France: The new special limited partnership regime
A new investment vehicle offers investors a structure similar to the AngloSaxon and Luxembourg limited partnerships as well as an attractive tax regime.
The new investment vehicle, the société de libre partenariat (SLP), was introduced by Law No. 2015-990 of 6 August 2015 on growth and activity (the Law).
Existing corporate form
The legal regime of the SLP is based on the existing French company’s legal form – Société en Commandite Simple.
This form is, however, new to the French asset management industry: before the Law came into force, French investment vehicles could only take one of the following forms:
- a fund, fonds commun de placement, which does not have legal personality; or
- a company having legal personality, organised as a société anonyme or a société par actions simplifiée.
The SLP will co-exist alongside both these existing forms of French investment vehicle.
SLP also considered as AIF
The SLP will be considered as an AIF and, specifically, as a fonds professionel spécialisé – a type of French AIF with very flexible investment rules.

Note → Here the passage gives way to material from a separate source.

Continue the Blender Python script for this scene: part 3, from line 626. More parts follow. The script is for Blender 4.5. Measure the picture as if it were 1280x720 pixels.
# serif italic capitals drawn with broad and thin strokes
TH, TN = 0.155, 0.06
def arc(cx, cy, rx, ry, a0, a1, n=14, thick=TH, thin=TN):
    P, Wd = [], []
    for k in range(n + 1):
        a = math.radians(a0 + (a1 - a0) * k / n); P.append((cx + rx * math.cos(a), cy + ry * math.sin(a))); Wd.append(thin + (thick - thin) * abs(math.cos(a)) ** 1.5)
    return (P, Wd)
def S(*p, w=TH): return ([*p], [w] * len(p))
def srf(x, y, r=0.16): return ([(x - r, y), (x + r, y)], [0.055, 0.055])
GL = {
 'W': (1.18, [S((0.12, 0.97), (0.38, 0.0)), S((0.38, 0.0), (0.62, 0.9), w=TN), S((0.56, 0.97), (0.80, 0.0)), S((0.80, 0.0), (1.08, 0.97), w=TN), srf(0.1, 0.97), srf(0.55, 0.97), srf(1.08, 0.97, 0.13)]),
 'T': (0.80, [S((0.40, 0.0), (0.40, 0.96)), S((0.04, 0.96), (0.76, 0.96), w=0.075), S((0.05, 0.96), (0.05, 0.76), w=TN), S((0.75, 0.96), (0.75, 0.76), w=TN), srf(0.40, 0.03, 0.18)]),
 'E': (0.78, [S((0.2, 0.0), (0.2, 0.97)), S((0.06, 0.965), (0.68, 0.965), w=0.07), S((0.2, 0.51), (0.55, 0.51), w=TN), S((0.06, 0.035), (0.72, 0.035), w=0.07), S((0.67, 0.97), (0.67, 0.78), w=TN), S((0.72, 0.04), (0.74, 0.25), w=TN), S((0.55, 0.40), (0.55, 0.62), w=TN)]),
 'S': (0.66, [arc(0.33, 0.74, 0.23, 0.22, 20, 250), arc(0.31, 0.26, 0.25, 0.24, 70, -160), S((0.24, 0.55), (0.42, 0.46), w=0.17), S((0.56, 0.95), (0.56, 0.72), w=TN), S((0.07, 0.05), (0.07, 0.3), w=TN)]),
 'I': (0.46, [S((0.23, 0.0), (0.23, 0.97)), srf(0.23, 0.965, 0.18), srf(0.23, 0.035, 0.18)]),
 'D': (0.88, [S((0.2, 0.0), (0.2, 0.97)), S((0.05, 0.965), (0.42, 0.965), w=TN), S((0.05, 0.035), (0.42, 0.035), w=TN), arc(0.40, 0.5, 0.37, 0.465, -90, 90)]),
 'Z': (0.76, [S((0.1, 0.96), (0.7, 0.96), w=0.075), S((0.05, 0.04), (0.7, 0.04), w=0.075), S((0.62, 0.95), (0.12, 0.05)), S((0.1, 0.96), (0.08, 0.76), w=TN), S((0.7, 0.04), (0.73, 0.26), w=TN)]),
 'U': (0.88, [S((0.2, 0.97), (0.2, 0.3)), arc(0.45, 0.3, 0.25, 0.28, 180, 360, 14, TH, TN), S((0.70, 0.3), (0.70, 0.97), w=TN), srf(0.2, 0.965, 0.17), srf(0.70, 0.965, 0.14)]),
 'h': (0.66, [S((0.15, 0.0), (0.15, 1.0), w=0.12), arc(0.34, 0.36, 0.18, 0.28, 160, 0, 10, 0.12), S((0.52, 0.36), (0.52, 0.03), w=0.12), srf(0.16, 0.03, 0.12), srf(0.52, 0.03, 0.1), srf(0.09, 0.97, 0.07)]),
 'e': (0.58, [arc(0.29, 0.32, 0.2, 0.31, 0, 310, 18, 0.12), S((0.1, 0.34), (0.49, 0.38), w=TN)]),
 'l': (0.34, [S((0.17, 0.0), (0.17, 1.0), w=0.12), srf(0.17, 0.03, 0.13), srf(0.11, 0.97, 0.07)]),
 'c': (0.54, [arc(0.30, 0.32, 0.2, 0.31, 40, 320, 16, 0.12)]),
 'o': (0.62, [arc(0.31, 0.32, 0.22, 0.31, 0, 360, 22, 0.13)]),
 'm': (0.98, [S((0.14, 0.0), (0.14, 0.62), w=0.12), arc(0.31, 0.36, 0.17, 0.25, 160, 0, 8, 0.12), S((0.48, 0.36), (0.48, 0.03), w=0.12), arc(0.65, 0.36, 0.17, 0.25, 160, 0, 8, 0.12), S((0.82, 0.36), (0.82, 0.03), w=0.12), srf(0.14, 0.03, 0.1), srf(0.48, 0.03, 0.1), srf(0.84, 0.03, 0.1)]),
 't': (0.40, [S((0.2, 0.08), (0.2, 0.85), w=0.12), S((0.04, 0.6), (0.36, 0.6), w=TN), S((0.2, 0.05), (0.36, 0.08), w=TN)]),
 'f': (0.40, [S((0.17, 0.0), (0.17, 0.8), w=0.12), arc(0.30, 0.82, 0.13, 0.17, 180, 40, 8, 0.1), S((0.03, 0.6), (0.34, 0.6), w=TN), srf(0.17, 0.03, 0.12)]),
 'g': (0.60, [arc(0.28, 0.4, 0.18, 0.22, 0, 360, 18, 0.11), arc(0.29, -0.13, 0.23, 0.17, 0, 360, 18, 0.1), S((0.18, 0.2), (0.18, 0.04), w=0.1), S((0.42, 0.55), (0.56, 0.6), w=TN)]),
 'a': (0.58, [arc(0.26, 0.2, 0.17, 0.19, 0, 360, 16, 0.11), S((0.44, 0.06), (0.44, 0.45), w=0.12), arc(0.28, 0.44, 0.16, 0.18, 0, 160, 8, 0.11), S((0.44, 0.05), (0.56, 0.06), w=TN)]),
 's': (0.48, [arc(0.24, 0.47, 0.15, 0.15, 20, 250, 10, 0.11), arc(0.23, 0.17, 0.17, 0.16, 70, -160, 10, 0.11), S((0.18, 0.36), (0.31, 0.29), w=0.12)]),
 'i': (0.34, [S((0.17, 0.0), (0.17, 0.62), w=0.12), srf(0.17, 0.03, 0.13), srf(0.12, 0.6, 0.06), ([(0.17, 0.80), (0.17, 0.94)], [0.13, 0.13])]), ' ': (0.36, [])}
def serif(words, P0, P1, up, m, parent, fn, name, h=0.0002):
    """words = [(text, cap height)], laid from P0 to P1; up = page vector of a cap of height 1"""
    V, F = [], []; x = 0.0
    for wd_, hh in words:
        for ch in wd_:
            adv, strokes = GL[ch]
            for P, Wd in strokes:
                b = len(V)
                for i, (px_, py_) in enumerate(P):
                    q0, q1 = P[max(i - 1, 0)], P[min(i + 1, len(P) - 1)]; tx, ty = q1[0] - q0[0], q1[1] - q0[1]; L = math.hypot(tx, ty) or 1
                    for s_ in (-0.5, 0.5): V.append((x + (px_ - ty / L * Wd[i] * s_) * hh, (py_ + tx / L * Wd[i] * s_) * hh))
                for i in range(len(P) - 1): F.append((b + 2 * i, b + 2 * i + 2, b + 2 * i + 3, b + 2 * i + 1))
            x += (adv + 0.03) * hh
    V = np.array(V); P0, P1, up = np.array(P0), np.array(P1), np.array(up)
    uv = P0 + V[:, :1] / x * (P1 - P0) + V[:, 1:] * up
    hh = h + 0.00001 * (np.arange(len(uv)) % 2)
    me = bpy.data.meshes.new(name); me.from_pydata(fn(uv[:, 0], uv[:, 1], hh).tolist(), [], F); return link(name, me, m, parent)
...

Management and categories of partners
The manager is in charge of the general management of the company and is responsible for any legislative or regulatory infringements, breach of by-laws and any other infringements committed in the course of his management functions. The manager can be freely appointed, in accordance with the provisions of the by-laws, and can also be a general partner (Associé Commandité) or limited partner (Associé Commanditaire). The full portfolio management of the SLP can be delegated to a third party licensed by the French Autorité des marchés financiers (AMF) as an AIFM. In these circumstances, the manager’s responsibilities are not diminished.
- The characteristics of the SLP are similar to those of the Anglo-Saxon and Luxembourg limited partnerships.
- Credit funds established as French specialised professional funds (fonds professionel spécialisés) could take the form of an SLP.
- The SLP benefits from the same French tax treatment as applies to French common funds open to professional investors (fonds professionnel de capital investissement) (previously called fonds commun de placement à risque (FCPR) à procédure allégée).
The general partner may be any natural or legal person designated by the by-laws who has the status of business person (commerçant) under French law and holds an indefinite and solidary liability for the debts of the SLP.
Limited partners must belong to one of the following categories:
- specific institutional investors;
- the manager of the SLP, the portfolio management company (if the SLP delegates its portfolio management), the general partner of the SLP, any undertaking providing management-related services investing directly or indirectly in the SLP, including its directors, employees, and any natural or legal person acting on behalf of such undertaking; or
- an investor whose initial subscription or acquisition amount is at least equal to €100,000. The responsibility of a limited partner for the debts of the SLP is limited to the amount of its investment. The SLP must appoint a custodian, which is a regulated entity.
Notification to the regulator
The creation of the SLP must be notified to the AMF. The detailed provisions of such notification are yet to be published but it is expected that the AMF will exercise certain controls after such notification.
Investment policy
The SLP’s investment policy is defined in its by-laws, and regulatory constraints are very limited. Limited partners may be offered the right to participate, to a certain degree, in the investment decision-making process. Before the Law came into force, this was forbidden – only asset management companies were allowed to make investment/ divestment decisions.
Credit funds should be able to benefit from the new SLP form when they are established as fonds professionels spécialisés.
The SLP should benefit from a fairly secure regime which provides, in particular, that common bankruptcy rules stemming from the French Commercial Code (Code de commerce) should not apply to the SLP.
Tax regime
From a French tax standpoint, the SLP will be treated as the existing fonds professionel de capital investissement. The SLP will not be subject to any French taxation on income and gains derived from its investments. Non-French investors will be subject to French income tax under conditions similar to those which apply in the case of a direct ownership of the underlying investments, except that French taxation will be triggered only upon distribution by the SLP. Non-French investors will not be subject to any French taxation on income and gains derived from investments made by the SLP outside of France. Gains derived from French investments should also generally not be taxable in France. French source dividend will in principle be subject to a withholding tax in France when on-distributed by the SLP (save for tax treaty exemption) and French source interest will generally be free of any withholding tax.
French investors will be taxable under the same conditions as if they had invested in a fonds professionel de capital investissement. Therefore, they will be entitled to opt for a favourable tax regime provided that certain conditions are met and, in particular, that the SLP complies with certain investment quotas.